◆ Stated goal
Using the records that follow, copy every line containing the word "More".

-- BEGIN Extracted entries --

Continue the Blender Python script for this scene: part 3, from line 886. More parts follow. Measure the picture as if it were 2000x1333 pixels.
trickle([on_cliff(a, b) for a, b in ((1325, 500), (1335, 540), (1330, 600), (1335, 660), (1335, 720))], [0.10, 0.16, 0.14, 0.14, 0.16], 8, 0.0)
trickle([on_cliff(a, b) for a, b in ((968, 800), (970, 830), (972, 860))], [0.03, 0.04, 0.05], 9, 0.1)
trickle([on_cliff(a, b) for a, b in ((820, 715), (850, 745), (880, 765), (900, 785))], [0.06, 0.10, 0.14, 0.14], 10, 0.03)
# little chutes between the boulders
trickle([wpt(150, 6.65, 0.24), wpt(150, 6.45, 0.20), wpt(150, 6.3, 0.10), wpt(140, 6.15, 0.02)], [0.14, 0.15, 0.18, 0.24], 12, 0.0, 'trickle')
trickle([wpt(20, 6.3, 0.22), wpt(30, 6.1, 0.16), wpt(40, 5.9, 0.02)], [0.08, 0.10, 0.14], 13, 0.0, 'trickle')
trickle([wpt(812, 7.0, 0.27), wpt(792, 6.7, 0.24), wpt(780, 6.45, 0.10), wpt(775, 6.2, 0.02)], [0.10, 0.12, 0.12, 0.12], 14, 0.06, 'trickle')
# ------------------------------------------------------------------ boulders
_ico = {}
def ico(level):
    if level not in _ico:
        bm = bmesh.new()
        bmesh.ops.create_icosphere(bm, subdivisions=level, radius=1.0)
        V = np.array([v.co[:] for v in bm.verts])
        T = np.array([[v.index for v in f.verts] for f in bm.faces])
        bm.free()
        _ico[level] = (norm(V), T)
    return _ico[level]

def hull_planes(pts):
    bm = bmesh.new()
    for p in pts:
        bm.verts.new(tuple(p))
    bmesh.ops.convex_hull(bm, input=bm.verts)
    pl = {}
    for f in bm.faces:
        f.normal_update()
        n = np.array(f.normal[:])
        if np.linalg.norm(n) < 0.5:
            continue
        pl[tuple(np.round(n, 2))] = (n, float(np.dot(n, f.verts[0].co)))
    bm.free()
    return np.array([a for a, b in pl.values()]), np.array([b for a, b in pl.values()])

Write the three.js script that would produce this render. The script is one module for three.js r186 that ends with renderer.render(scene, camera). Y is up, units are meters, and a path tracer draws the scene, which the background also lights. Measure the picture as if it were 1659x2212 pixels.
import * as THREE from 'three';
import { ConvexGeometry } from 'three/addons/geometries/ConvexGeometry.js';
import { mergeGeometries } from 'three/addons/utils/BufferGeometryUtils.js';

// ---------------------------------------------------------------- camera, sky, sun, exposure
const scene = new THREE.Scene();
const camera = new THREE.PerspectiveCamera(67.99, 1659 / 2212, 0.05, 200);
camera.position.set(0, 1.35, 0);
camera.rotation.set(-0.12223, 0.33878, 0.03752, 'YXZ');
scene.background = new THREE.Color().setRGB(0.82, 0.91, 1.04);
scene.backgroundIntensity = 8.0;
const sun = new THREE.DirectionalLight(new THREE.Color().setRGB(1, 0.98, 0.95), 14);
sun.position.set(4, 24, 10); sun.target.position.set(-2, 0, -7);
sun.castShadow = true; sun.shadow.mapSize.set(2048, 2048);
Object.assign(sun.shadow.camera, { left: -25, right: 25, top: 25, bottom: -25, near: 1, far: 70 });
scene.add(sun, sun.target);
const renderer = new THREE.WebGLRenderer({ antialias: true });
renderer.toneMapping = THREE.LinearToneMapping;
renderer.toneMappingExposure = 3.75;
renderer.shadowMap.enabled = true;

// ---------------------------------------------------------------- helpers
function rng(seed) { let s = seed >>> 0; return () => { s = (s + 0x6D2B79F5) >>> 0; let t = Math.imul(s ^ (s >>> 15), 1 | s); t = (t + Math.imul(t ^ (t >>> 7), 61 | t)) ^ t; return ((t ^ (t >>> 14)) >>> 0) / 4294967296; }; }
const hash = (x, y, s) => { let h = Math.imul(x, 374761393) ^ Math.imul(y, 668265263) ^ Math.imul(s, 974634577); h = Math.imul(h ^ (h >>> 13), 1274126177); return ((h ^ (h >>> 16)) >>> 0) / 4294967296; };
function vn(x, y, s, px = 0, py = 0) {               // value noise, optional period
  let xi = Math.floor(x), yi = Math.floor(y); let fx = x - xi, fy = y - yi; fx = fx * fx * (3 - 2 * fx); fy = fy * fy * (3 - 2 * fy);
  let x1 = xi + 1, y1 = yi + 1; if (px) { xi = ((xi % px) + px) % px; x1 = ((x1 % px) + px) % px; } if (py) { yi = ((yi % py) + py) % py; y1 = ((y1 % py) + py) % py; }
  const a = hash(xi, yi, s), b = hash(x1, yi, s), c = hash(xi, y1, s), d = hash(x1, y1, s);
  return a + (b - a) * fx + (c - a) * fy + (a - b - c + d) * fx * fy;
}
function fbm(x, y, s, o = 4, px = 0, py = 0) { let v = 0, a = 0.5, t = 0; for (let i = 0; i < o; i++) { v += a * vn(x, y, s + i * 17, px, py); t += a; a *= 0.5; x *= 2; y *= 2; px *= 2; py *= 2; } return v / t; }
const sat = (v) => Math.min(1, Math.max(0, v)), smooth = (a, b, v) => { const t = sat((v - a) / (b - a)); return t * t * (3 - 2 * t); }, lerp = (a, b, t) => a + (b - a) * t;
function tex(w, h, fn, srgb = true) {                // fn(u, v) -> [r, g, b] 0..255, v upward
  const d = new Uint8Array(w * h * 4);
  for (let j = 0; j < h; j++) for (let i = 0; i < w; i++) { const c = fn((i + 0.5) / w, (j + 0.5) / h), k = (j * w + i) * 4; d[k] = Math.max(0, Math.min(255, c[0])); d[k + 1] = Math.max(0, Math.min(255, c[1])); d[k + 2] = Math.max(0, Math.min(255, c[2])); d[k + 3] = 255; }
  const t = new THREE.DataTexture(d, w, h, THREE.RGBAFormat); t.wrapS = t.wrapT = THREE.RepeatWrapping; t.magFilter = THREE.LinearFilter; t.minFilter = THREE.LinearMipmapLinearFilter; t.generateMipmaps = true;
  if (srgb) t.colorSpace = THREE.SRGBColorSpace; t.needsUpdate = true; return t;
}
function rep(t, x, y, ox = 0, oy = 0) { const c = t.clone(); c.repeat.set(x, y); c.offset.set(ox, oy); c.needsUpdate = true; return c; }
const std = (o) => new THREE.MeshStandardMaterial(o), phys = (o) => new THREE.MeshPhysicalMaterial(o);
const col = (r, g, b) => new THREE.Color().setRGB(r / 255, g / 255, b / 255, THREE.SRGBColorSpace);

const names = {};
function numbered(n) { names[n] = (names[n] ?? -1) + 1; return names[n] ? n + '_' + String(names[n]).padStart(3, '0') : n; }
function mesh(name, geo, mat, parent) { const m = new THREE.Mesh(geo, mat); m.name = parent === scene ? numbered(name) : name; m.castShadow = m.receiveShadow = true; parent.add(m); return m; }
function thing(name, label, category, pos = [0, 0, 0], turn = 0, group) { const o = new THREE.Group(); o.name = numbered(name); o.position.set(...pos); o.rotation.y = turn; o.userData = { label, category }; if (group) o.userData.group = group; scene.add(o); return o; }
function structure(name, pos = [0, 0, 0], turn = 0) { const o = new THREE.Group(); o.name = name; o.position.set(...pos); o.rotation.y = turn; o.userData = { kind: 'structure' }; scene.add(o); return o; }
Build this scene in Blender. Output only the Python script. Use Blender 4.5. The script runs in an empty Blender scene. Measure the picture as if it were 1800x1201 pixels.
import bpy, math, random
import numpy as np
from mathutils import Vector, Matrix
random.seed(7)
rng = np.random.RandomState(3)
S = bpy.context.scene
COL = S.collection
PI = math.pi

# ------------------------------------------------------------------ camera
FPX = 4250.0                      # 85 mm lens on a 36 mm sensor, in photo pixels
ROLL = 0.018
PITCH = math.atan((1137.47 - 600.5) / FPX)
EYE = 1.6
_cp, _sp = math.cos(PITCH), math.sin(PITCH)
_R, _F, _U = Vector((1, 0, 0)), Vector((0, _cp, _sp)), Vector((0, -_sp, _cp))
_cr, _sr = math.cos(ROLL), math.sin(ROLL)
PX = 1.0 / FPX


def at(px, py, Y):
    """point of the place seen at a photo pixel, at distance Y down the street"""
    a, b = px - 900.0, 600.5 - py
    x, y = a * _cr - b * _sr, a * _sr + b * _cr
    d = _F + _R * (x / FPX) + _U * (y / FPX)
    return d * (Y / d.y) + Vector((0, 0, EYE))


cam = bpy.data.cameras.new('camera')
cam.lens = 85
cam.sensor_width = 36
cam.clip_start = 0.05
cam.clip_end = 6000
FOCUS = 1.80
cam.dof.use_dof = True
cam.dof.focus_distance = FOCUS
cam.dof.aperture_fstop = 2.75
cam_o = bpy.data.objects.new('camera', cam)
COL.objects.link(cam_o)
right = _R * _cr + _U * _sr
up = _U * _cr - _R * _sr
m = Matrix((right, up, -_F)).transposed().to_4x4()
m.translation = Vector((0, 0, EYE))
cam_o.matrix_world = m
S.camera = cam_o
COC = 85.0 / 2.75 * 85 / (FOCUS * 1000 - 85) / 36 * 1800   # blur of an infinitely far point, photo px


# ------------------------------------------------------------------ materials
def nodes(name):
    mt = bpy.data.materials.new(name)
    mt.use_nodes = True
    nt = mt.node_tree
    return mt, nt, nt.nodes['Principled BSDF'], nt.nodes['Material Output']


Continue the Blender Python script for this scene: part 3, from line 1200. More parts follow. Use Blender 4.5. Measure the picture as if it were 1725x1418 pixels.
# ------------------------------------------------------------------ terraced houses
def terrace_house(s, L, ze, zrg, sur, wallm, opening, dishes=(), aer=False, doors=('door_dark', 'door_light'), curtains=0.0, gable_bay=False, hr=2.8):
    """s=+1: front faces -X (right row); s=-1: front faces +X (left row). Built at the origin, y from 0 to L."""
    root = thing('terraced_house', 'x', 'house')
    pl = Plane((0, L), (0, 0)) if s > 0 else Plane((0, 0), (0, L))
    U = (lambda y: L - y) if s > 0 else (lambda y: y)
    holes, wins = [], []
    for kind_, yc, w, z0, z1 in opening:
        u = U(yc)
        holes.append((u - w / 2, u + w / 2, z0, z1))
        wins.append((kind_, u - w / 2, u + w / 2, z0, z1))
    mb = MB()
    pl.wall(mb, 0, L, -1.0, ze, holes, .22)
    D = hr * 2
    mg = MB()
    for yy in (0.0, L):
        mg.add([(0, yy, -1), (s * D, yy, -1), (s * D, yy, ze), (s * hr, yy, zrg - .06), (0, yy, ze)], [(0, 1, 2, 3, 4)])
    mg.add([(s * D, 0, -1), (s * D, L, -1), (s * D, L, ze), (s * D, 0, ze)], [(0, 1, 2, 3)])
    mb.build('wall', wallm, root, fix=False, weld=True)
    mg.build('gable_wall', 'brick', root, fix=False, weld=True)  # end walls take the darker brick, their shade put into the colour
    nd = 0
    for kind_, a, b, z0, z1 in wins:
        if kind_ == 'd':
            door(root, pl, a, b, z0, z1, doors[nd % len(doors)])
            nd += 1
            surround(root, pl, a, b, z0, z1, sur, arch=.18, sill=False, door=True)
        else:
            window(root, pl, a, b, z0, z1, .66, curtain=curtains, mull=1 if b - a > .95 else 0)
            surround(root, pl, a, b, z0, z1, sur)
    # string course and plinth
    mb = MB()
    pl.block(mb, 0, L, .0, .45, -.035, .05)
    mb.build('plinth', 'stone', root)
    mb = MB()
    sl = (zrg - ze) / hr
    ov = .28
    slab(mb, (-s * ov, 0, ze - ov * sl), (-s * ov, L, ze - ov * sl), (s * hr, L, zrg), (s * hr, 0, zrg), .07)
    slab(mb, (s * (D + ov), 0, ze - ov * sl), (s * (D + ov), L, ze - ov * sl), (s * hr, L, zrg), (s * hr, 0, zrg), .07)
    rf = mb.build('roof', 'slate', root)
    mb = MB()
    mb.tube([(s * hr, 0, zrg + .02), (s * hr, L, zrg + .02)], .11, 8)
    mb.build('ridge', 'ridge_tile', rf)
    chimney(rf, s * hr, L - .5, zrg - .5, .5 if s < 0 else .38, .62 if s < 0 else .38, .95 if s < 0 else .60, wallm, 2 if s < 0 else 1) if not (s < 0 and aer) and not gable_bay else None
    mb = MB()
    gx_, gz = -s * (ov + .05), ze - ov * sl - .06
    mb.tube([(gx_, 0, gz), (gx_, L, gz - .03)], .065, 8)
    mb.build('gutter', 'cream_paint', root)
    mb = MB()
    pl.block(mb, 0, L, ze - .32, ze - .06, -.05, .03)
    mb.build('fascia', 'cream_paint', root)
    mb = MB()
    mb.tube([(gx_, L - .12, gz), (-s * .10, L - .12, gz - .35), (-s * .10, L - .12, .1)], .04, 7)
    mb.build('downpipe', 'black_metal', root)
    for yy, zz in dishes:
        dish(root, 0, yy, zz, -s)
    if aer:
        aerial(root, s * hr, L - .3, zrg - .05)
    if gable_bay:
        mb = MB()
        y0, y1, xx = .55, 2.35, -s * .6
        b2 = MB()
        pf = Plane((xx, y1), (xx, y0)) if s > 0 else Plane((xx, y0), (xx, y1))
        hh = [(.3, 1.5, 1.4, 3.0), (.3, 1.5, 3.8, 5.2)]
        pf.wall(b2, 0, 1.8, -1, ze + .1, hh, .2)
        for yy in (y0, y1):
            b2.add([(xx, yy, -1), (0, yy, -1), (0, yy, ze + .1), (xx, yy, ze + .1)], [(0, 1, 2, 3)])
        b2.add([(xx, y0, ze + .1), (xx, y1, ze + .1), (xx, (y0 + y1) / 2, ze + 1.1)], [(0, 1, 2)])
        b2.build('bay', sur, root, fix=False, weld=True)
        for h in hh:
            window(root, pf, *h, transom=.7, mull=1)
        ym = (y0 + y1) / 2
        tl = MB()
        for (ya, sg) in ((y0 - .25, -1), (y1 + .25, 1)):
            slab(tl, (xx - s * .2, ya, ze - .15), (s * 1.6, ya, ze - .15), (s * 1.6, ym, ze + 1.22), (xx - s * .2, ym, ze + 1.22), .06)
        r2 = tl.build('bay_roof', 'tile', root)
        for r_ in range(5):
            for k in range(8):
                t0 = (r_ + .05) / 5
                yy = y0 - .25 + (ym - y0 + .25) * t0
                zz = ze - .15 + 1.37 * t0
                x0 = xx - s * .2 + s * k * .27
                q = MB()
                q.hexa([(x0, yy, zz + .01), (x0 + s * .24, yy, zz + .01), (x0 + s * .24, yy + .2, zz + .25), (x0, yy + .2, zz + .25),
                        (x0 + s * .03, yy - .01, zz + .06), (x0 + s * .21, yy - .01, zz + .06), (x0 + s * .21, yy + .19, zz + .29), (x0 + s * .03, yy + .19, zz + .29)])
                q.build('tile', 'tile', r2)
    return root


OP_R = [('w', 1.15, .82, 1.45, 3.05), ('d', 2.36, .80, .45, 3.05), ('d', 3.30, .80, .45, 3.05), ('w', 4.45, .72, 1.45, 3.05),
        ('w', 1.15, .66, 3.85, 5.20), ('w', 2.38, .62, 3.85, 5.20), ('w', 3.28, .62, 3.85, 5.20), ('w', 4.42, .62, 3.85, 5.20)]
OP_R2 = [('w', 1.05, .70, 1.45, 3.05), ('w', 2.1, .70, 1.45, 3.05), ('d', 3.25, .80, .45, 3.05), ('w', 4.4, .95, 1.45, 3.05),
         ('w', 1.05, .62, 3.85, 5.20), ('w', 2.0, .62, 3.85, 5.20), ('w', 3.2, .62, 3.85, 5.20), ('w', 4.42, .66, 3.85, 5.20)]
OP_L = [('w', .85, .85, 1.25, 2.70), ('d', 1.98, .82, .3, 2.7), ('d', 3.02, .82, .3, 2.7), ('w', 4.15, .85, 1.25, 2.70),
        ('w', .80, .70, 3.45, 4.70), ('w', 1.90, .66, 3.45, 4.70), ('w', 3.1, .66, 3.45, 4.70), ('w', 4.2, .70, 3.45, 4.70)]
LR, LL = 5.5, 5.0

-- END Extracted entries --

◆ The answer
Continue the Blender Python script for this scene: part 3, from line 886. More parts follow. Measure the picture as if it were 2000x1333 pixels.
Continue the Blender Python script for this scene: part 3, from line 1200. More parts follow. Use Blender 4.5. Measure the picture as if it were 1725x1418 pixels.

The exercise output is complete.